We begin our exciting journey together through the classics of Mussar [ethical development] literature… in search of spiritual excellence.

Our first work is “The Gates of Repentance”, by the great and holy Rabbeinu Yonah. From here, with G-d’s help alone and in the process of time, we will go to Bachya Ibn Pakudah’s “The Duties of the Heart”, Rabbi Moshe Chaim Luzzatto’s “The Path of the Just”, and Rambam’s “Eight Chapters”.

Rabbeinu Yonah wrote “The Gates of Repentance” (Shaarei Tshuvah) around the year 1250. It’s comprised of four “gates”, which we’ll present now in an abbreviated form.

The first gate presents us with Rabbeinu Yonah’s 20 principles of teshuva, which we’ll offer one at a time.

First a quick aside. Though teshuva is usually translated as “repentance” or “penitence”, we won’t be translating the term at all. Both because neither translation does the term “teshuva” justice, and also because our explanation of what teshuva is will soon be offered, and we’ll find ourselves getting used to the word teshuva soon enough. We resorted to the title “The Gates of Repentance” rather than “The Gates of Tshuvah”, by the way, for the sake of those who might want to look into the work and not know what teshuva is.

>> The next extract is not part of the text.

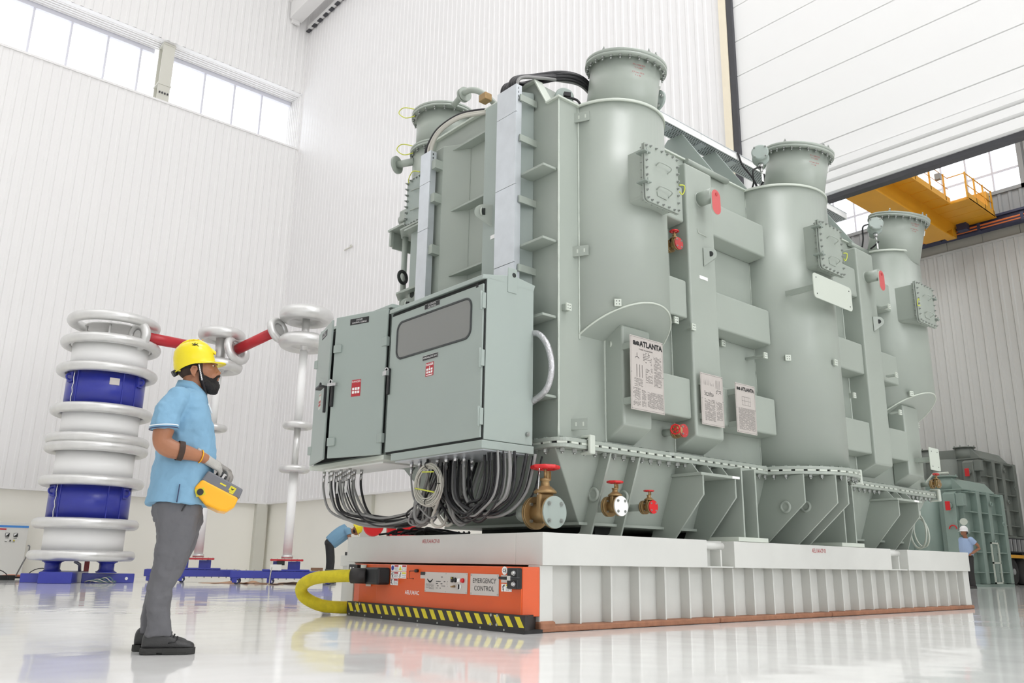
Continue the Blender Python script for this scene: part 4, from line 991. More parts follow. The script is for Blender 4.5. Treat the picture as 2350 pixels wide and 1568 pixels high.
# ---------------------------------------------------------------- the two cabinets on the tank end
LFT, UPZ = (0, -1, 0), (0, 0, 1)
mbx = thing('marshalling_box', 'grey-green cabinet with a wide tinted window under the cable ducts', 'cabinet', (4.57, 6.08, 1.45))
MB().box(4.315, 4.86, 5.345, 6.815, 1.50, 2.915).build('cabinet_body', 'paint2', mbx, bevel=0.006)
MB().py([(4.262, 2.885), (4.268, 2.93), (4.62, 3.0), (4.88, 2.965), (4.86, 2.90), (4.315, 2.90)], 5.345, 6.82).build('cabinet_roof', 'paint2', mbx, bevel=0.008)
MB().box(4.29, 4.87, 5.338, 6.70, 1.425, 1.495).build('cabinet_plinth', 'paint2', mbx, bevel=0.006)
MB().box(4.33, 4.84, 5.37, 6.68, 1.415, 1.43).build('gland_plate', 'galv', mbx)
MB().box(4.303, 4.318, 5.352, 6.81, 1.50, 2.89).build('door_seal', 'dark_gap', mbx)
dr = MB().box(4.285, 4.305, 5.363, 6.80, 1.515, 2.855).build('cabinet_door', 'paint2', mbx, bevel=0.006, label='wide door with a tinted window')
def rrect_yz(x, y0, y1, z0, z1, r, n=8):
    p = arc((y1 - r, z1 - r), r, 0, PI / 2, n) + arc((y0 + r, z1 - r), r, PI / 2, PI, n) + arc((y0 + r, z0 + r), r, PI, 1.5 * PI, n) + arc((y1 - r, z0 + r), r, 1.5 * PI, 2 * PI, n)
    return [V((x, y, z)) for y, z in p]
MB().prism(rrect_yz(4.2835, 5.53, 6.67, 2.41, 2.755, 0.08), (0.003, 0, 0)).build('door_window', 'glass_dark', dr)
MB().tube(rrect_yz(4.284, 5.52, 6.68, 2.40, 2.765, 0.085), 0.011, 8, closed=True).build('window_gasket', 'rubber', dr)
def hinge(y, z, par, s=1): MB().box(4.262, 4.30, y - 0.02 * s, y + 0.02 * s, z - 0.07, z + 0.07).cyl((4.262, y, z - 0.085), (4.262, y, z + 0.085), 0.012, n=10).build('hinge', 'paint2', par, bevel=0.003, seg=1)
for z in (2.695, 2.187, 1.688): hinge(5.357, z, mbx)
h = MB().box(4.262, 4.285, 6.765, 6.80, 2.07, 2.33).build('door_handle', 'black', dr, bevel=0.006)
MB().torus((4.25, 6.79, 2.31), (1, 0.2, 0), 0.022, 0.007, 16, 6).box(4.23, 4.262, 6.765, 6.83, 2.255, 2.30).build('padlock', 'chrome', h)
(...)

The second gate focuses upon the six instances in which you’re likely to be inspired to do teshuva.

The third gate offers us the ten categories of mitzvos it would do us well to understand, if we’re going to serve G-d deeply and knowledgeably (as well as a lot more).

And the fourth gate discusses the idea of Divine “atonement” or ultimate forgiveness.

Rabbeinu Yonah wrote no formal introduction to “The Gates of Repentance,” but it becomes clear that the first 9 paragraphs of the first gate serve that purpose. We’ll introduce those paragraphs as we go along, one at a time and point by point. But for now I’d like to present my understanding of the “introduction” thematically.

It becomes clear that while these first 9 paragraphs offer so much, they make one over-arching point that will help us understand just what teshuva is all about after all. For this “introduction” focuses upon G-d and our relationship to Him.

The very first paragraph mentions the fact that when we do teshuva, G-d fosters a spirit of purity within us that enables us to love Him to a degree ordinarily out of our reach. And at the very end of this “introduction” (para. 9) we’re told that the greater degree of your teshuva, the closer to G-d you get.

Rabbeinu Yonah has thus “framed” what we take to be his introduction with the ultimate theme of “The Gates of Repentance” and the meaning of teshuvah itself — drawing close to G-d. For when we sin, we draw away from G-d, so to speak (for one could never truly draw away from G-d). But when we do teshuva, we return to Him (the Hebrew word for teshuva itself means “return”), we return everything to its rightful place in our relationship to Him and in the world. And we return our soul to the purer, clearer spiritual position it occupied before that sin was committed.

And we thus draw closer yet to G-d, the way a couple who’d somehow hurt each other’s feelings, then apologized and made amends, would then find themselves even closer than before after the fact.

May Rabbeinu Yonah’s message inspire us all to draw closer to G-d ourselves.